Who Is the Biggest Stablecoin Company?
By market share, Tether is the largest stablecoin issuer. USDT remains the largest stablecoin by market capitalization.
Tether is not publicly traded. There is no Tether stock symbol on a major exchange.
For public equity exposure, Circle is the most direct listed stablecoin issuer because it trades as CRCL and issues USDC.
Risks of Stablecoin Stocks
Stablecoin-related stocks can benefit from broader adoption, but they carry distinct equity risks.
- Regulatory risk: Stablecoin frameworks may benefit compliant issuers, but evolving rules can also increase operational costs or restrict existing business models.
- Interest-rate risk: Stablecoin issuers often generate revenue from reserves. If interest rates fall, the income earned on those dollar-backed assets may decrease.
- Competition risk: Banks, fintech firms, crypto exchanges, and traditional payment networks are all vying for market share in the stablecoin and settlement space.
- Valuation risk: Equities linked to crypto infrastructure often trade at high valuations based on growth expectations. Any revenue miss or slowing growth can lead to significant price volatility.
- Peg and trust risk: The underlying business depends on user confidence in reserve transparency, reliable redemptions, and overall operational stability.

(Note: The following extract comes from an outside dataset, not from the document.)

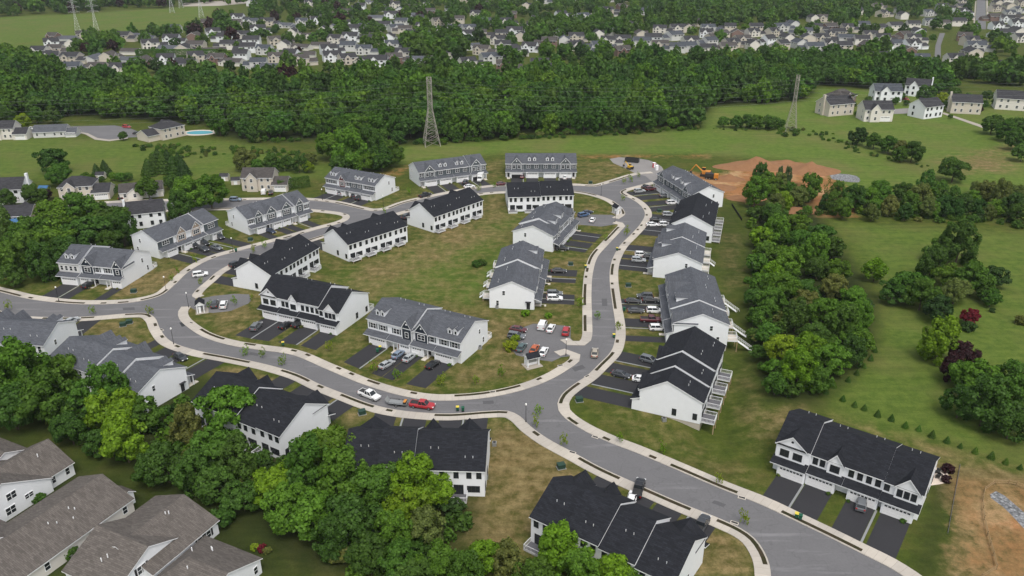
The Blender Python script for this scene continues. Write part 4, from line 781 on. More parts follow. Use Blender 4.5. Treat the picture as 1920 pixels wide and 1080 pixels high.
CARS = [ # kind colour (x,y) direction label
 ('suv','white',(376,518),(1,-.15),'white SUV driving along the left street bend'), ('suv','black',(168,538),(.8,-.45),'black SUV in the drive under the two navy gables'),
 ('suv','black',(364,463),(.9,.35),'black car closest to the tan gabled garage doors'), ('suv','black',(383,459),(.9,.4),'black SUV in the tan gabled drive, upper one of the side-by-side pair'), ('suv','dark',(382,470),(.9,.45),'dark SUV in the tan gabled drive below its black neighbour'),
 ('car','grey',(406,467),(.95,.25),'dark grey sedan near the pavement by a street lamp'), ('suv','dark',(412,447),(.85,.45),'dark SUV alone in the right-hand drive of the tan gabled row'),
 ('suv','dark',(522,423),(1,.1),'dark SUV nearest the garages of the grey gabled corner row'), ('car','black',(535,419),(.95,.3),'black car in the grey gabled corner row drive, right of a dark SUV'), ('car','navy',(508,436),(.9,.35),'navy car low in the grey gabled corner row drive'),
 ('suv','steel',(442,377),(1,0),'steel blue SUV parked on the side street under the trees'), ('van','white',(495,363),(.35,-1),'white van in the drive of the solar-panelled house'), ('suv','black',(508,364),(.2,-1),'black SUV beside the white van'),
 ('pickup','black',(228,372),(.35,-1),'black pickup in the low cream house drive'), ('car','silver',(135,605),(1,-.45),'silver car next to the end wall at the left edge'),
 ('suv','dark',(403,574),(.25,-1),'dark SUV in the left parking court'), ('suv','white',(420,575),(.3,-1),'white SUV in the left parking court'), ('suv','grey',(481,616),(.7,-.75),'dark grey SUV in the leftmost drive of the black roofed row'),
 ('car','black',(537,613),(.85,-.5),'black car by the middle garage, left of the pale strip'), ('suv','black',(561,611),(.85,-.5),'black SUV by the middle garage, right of the pale strip'),
 ('car','silver',(725,687),(.85,-.5),'pale silver sedan nearest the pavement below the navy gables'), ('car','steel',(747,668),(.75,-.6),'steel blue car close to the single garage doors'), ('car','silver',(768,674),(.75,-.6),'silver sedan beside the grass strip below the navy gables'), ('car','black',(812,687),(.8,-.55),'black car in the right drive of the navy gabled row'),
 ('car','maroon',(972,621),(1,.15),'dark red car at the top left of the car court'), ('suv','grey',(968,634),(1,.15),'brown grey wagon at the left of the car court'), ('car','teal',(978,655),(.6,-.85),'teal car at the lower left of the car court'), ('car','orange',(1002,658),(.55,-.95),'orange and red car in the car court'), ('car','white',(1019,663),(.5,-.95),'white sedan by the mailbox shelter in the car court'),
 ('van','white',(1017,614),(.45,-.9),'white van at the back of the car court'), ('car','white',(1033,619),(.5,-.95),'white sedan right of the white van'), ('suv','red',(1061,625),(.25,-1),'red SUV at the right of the car court'), ('car','beige',(1115,665),(.1,-1),'beige sedan driving on the road near the car court'),
 ('suv','dark',(1209,559),(-1,-.03),'dark grey SUV uppermost of three before the long-staired row'), ('car','black',(1187,568),(1,.03),'black sedan nearest the road before the long-staired row'), ('car','black',(1219,566),(1,.03),'black sedan nearest the garage before the long-staired row'), ('car','dark',(1192,586),(1,.02),'dark sedan left of a white SUV'), ('suv','white',(1227,586),(1,.02),'white SUV above the maroon pickup'),
 ('pickup','maroon',(1220,603),(1,.03),'maroon pickup in the east drives'), ('suv','white',(1233,619),(1,0),'white SUV below the maroon pickup'), ('suv','grey',(1217,679),(1,.28),'dark grey SUV in the upper drive of the tan foundation row'), ('car','dark',(1164,706),(1,.25),'dark sedan nose-in towards the tan foundation row'), ('car','white',(1203,715),(1,.12),'white car half under the black roof eaves'),
 ('car','black',(1048,511),(1,0),'black car in the upper drive of the brick stepped row'), ('suv','grey',(1040,554),(1,0),'grey SUV behind the white one in the brick stepped row drive'), ('suv','white',(1040,563),(1,0),'white SUV in the lowest drive of the brick stepped row'), ('car','black',(1019,527),(1,0),'black car pulled close under the brick stepped row porch'),
 ('suv','silver',(1199,361),(1,-.1),'silver SUV nearest the road in the top east drive'), ('suv','maroon',(1220,357),(1,-.1),'maroon SUV in the top east drive'), ('car','black',(1213,353),(1,-.1),'black car behind the maroon SUV'), ('car','grey',(1247,369),(1,-.05),'grey sedan in the second east drive'), ('suv','white',(1260,383),(1,-.05),'white SUV in the third east drive'),
 ('suv','silver',(1253,405),(1,0),'silver SUV beside the black roofed east row'), ('car','black',(1230,415),(1,.05),'black sedan above a pair of white cars'), ('car','white',(1223,424),(1,0),'white sedan nearest the road of the white pair'), ('suv','white',(1247,424),(1,0),'white SUV nearest the garage of the white pair'), ('suv','white',(1203,481),(1,.05),'white SUV at the bend of the east drives'), ('suv','silver',(1197,491),(1,.05),'silver SUV just below the white one at the bend'), ('car','dark',(1218,484),(1,.05),'dark car behind the white and silver SUVs'),
 ('suv','silver',(640,364),(.7,-.55),'silver SUV in the left drive of the dark red gabled row'), ('suv','black',(673,374),(.7,-.6),'black SUV in the right drive of the dark red gabled row'), ('suv','dark',(666,369),(.75,-.55),'dark SUV beside the black one in the dark red gabled row drive'), ('pickup','black',(797,369),(1,-.28),'black pickup parked along the top street'),
 ('suv','dark',(873,344),(.55,-.7),'dark SUV beside the box truck'), ('car','maroon',(979,333),(.1,-1),'maroon car before the open garage'), ('car','white',(1059,335),(.1,-1),'white car in the right drive of the four-dormer row'), ('car','maroon',(940,347),(1,-.1),'maroon car parked on the top street'), ('car','white',(880,352),(1,-.15),'white car parked on the top street below the box truck'),
 ('suv','blue',(1094,406),(1,-.2),'blue SUV in the small parking bay'), ('car','navy',(1101,401),(1,-.2),'navy car behind the blue SUV in the bay'), ('car','white',(1111,415),(.5,-.8),'white car in the small parking bay'), ('suv','black',(1053,469),(1,.05),'black SUV in the drive below the large-dormered row'), ('suv','dark',(762,409),(.8,-.5),'dark SUV beside the row at the head of the green'),
 ('car','dark',(339,673),(.8,.5),'dark sedan behind the left grey roof'), ('suv','black',(443,499),(1,-.4),'black SUV by the left black roofed end wall'), ('pickup','black',(1197,921),(.3,-1),'black pickup pulled up at the lower pavement'), ('pickup','dark',(1314,990),(.5,-.9),'dark pickup beside the lowest black roofed row'), ('suv','grey',(1614,949),(.15,-1),'grey SUV in the drive beside the fenced dirt lot'), ('car','white',(1184,940),(.3,-1),'white car nose showing by the lower black roof'),
 ('pickup','white',(693,745),(1,.4),'white crew-cab pickup parked on the main road'), ('pickup','red',(792,764),(1,.14),'red crew-cab pickup towing the flat trailer'),
 ('car','white',(60,243),(1,0),'white car by the yellow tree at upper left'), ('suv','red',(238,240),(1,.1),'red SUV on the left cul-de-sac'), ('car','black',(258,252),(1,0),'black car at the end of the left cul-de-sac'), ('van','white',(277,252),(1,0),'white van beside the brown hip-roofed house'), ('pickup','red',(1697,188),(1,.3),'red truck by the slate-roofed house at upper right'),
]
for k, c_, *_ in CARS: vehicle(k, c_)
KIDS = children_map()
for k, c_, (x, y), (dx, dy), lab in CARS:
    X, Y = P(x, y); X2, Y2 = P(x + dx * 4, y + dy * 4); q = dup(PV[k, c_], (X, Y, .045), math.atan2(Y2 - Y, X2 - X), lab, None, None, KIDS)
    if 'driving' in lab: q.name = 'car'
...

- Crypto market risk: Despite having stablecoin exposure, these stocks often correlate with broader crypto market cycles and institutional sentiment toward digital assets.
Bottom Line
Stablecoin stocks are a way to get equity exposure to the growth of digital dollars and blockchain-based settlement. CRCL gives investors exposure to Circle and USDC. COIN offers exposure through Coinbase, USDC distribution, and Base. PYPL has exposure through PYUSD. Visa and Mastercard have payment network exposure. Robinhood adds brokerage and tokenized asset exposure.
Stablecoin stocks are not stablecoins. They can be volatile and should be evaluated like businesses. Revenue, margins, regulation, competition, balance sheet strength, and valuation all matter.